At the stroke of five o’clock last Friday, the new head of No. 10’s Union unit was due to brief government aides on the robust new strategy to counter the SNP. It was urgently needed: campaigning for the Scottish parliament election starts in a few weeks and if Nicola Sturgeon wins a majority — as looks likely — she’ll demand another independence referendum. Even if Boris Johnson refuses, the SNP will attempt to push on regardless. Any plan to save Britain must be put into action sooner rather than later.
But an hour or so before the briefing, an email went around to say it was cancelled. What’s more its author, Oliver Lewis, had resigned, just two weeks into his job as head of the unit. Explanations for his departure started flying around Westminster. Lewis is a protégé of Dominic Cummings, and his departure — some say his purging — was seen by many as part of the unfinished civil war with Boris Johnson’s former advisers. Whatever the truth, the psycho-drama sent a clear message: that the SNP may be vulnerable but the Tories are too busy feuding and briefing against each other to take full advantage.
Oliver Lewis had an aggressive strategy to combat the SNP, but it wasn’t his approach that was the problem. The heart of the trouble was the arrival in No. 10 of two advisers, Henry Newman and Simone Finn. Both are allies of Michael Gove and close friends of Carrie Symonds, the Prime Minister’s fiancée.

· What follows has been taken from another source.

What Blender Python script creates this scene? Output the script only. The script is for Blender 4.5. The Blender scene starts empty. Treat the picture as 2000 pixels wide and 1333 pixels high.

Vote Leave allies warned of the growing influence of Symonds, while other aides fretted over the loyalties of the Gove-ites. A No. 10 spokesperson was forced to deny that the Prime Minister’s fiancée was secretly running the country via aides invited to soirées in the Downing Street flat. A briefing war soon broke out over the behaviour of Dilyn the dog, which only served to show the nation how easily distracted the government is.